For instance, in La Paz, Bolivia we formed youth groups within communities and train them about the constitution and their rights. As a result of that, thousands of youth came up with a Community Youth Group action plan which they shared with the La Paz city government. The mayor was so impressed that during the elections, he created two youth councillor positions at the municipal level.

In New Delhi, India we see it come into action through a safer cities initiative. We brought police and teenage girls together to make areas of the city safer. They feel confident and empowered, like they are taking charge of promoting safety in their own city through formal martial arts training, mapping street light outages, and teaching police why and how women and girls feel unsafe in the city.

What kinds of advantages do you see being part of the GAP group?

It’s creating a shared sense of common good because the governments can only do so much; resources are limited. The more we come together, the more we have joint action.

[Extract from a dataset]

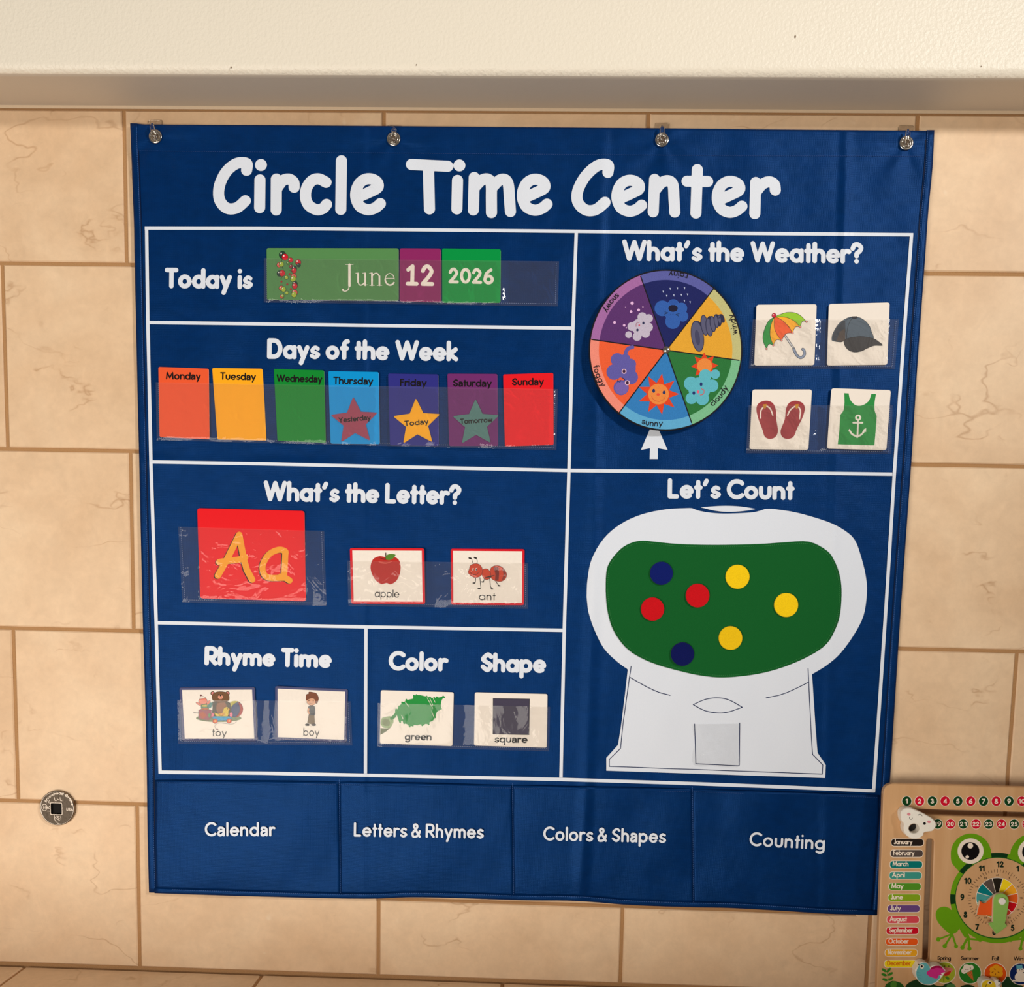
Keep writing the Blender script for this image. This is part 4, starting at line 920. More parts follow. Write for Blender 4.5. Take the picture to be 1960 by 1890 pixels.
a.poly(c4(cr([(152,1420),(170,1375),(225,1356),(275,1372),(300,1420),(305,1500),(318,1590),(295,1638),(250,1650),(215,1630),(195,1570),(165,1490)], True)), FL)
a.poly(c4(cr([(524,1420),(508,1375),(455,1356),(405,1372),(380,1420),(370,1500),(338,1590),(355,1638),(400,1650),(440,1630),(465,1570),(505,1490)], True)), FL)
a.stroke([c4(cr([(184,1490),(188,1430),(222,1398),(258,1418),(278,1468)])), c4(cr([(392,1468),(415,1425),(460,1398),(490,1430),(484,1495)]))], 2.6, (240,226,214))
for x in (217,463): a.poly(c4([(x-14,1385),(x+14,1382),(x+12,1405),(x,1422),(x-12,1408)]), (196,136,40))
a = card('tank', 'picture_card', 'white card with a green tank top and anchor', 'card', [(1591.5,743.4),(1705.2,747),(1696.7,862),(1582.8,859)], CREAMW, gname, 5)
a.poly(c4([(828,1298),(862,1300)]+cr([(862,1300),(875,1350),(915,1390),(965,1392),(1015,1360),(1036,1305)],n=4)[1:]+[(1073,1305)]+cr([(1073,1305),(1062,1370),(1062,1430),(1078,1475)],n=4)[1:]+[(1070,1590),(1060,1700),(778,1692),(790,1590),(798,1465)]+cr([(798,1465),(822,1430),(830,1370)],n=4)), (36,140,62))
a.stroke([c4([(934,1508),(930,1625)]), c4([(898,1526),(967,1526)]), c4(ell(935,1487,17,17,n=16)+[(952,1487)]), c4(cr([(872,1590),(890,1615),(930,1630),(965,1612),(985,1580)]))], 3.4, CREAMW)
a.poly(c4([(860,1592),(866,1572),(884,1598)]), CREAMW); a.poly(c4([(975,1590),(996,1565),(996,1598)]), CREAMW); a.poly(c4([(905,1625),(950,1625),(928,1645)]), CREAMW)
for k, (c, off, a, root) in CARDS.items():
    if a is not None and a.F: a.build('lettering' if k in TXD or k[0] == 'd' else 'picture', root)
# ---------------------------------------------------------------- clear vinyl pockets
def vinyl():
    m = bpy.data.materials.new('clear_vinyl'); m.use_nodes = True; nt = m.node_tree; N, K = nt.nodes, nt.links
    out = N['Material Output']; N.remove(N['Principled BSDF'])
    tr = N.new('ShaderNodeBsdfTransparent'); tr.inputs[0].default_value = (1, .997, .99, 1)
    df = N.new('ShaderNodeBsdfDiffuse'); df.inputs[0].default_value = (.9, .87, .86, 1)
    gl = N.new('ShaderNodeBsdfGlossy'); gl.inputs['Roughness'].default_value = .06
    fr = N.new('ShaderNodeFresnel'); fr.inputs[0].default_value = 1.5
    tc = N.new('ShaderNodeTexCoord'); nb = None
    for sc_, st_, ds_, di in ((26, .42, .003, 2.2), (90, .14, .001, .8)):
        n = N.new('ShaderNodeTexNoise'); n.inputs['Scale'].default_value = sc_; n.inputs['Detail'].default_value = 2.5; n.inputs['Distortion'].default_value = di
        K.new(tc.outputs['Object'], n.inputs['Vector']); b = N.new('ShaderNodeBump'); b.inputs['Strength'].default_value = st_; b.inputs['Distance'].default_value = ds_
        K.new(n.outputs['Fac'], b.inputs['Height'])
        if nb: K.new(nb.outputs[0], b.inputs['Normal'])
        nb = b
    K.new(nb.outputs[0], gl.inputs['Normal']); K.new(nb.outputs[0], fr.inputs['Normal'])
    m1 = N.new('ShaderNodeMixShader'); m1.inputs[0].default_value = .032; K.new(tr.outputs[0], m1.inputs[1]); K.new(df.outputs[0], m1.inputs[2])
    m2 = N.new('ShaderNodeMixShader'); mu = N.new('ShaderNodeMath'); mu.operation = 'MULTIPLY'; mu.inputs[1].default_value = .45; K.new(fr.outputs[0], mu.inputs[0]); K.new(mu.outputs[0], m2.inputs[0]); K.new(m1.outputs[0], m2.inputs[1]); K.new(gl.outputs[0], m2.inputs[2])
    K.new(m2.outputs[0], out.inputs['Surface']); return m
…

Now that the Zero Draft is out, what are your thoughts on it?

We really celebrate the Zero Draft because it is an aspirational document. It has about four or five places that mention children and youth. We have [flagged] some items for inclusion [and strengthening] like heightened vulnerability of children and youth when they first move to cities. According to World Vision, nearly 70 percent of people in African countries moving to cities end up in informal settlements on the peripheries of cities. That means member states are losing those people as assets, their skills, and a whole section of population is not counted–and they’re coming whether one likes it or not.

In these informal settlements, violence and crime are established fact and people ignore it. Children living in these fragile pockets of the city are ten times more affected by it. I would also like to see quality education, child labour, child trafficking, and safe spaces issues ….strengthened in the Zero Draft.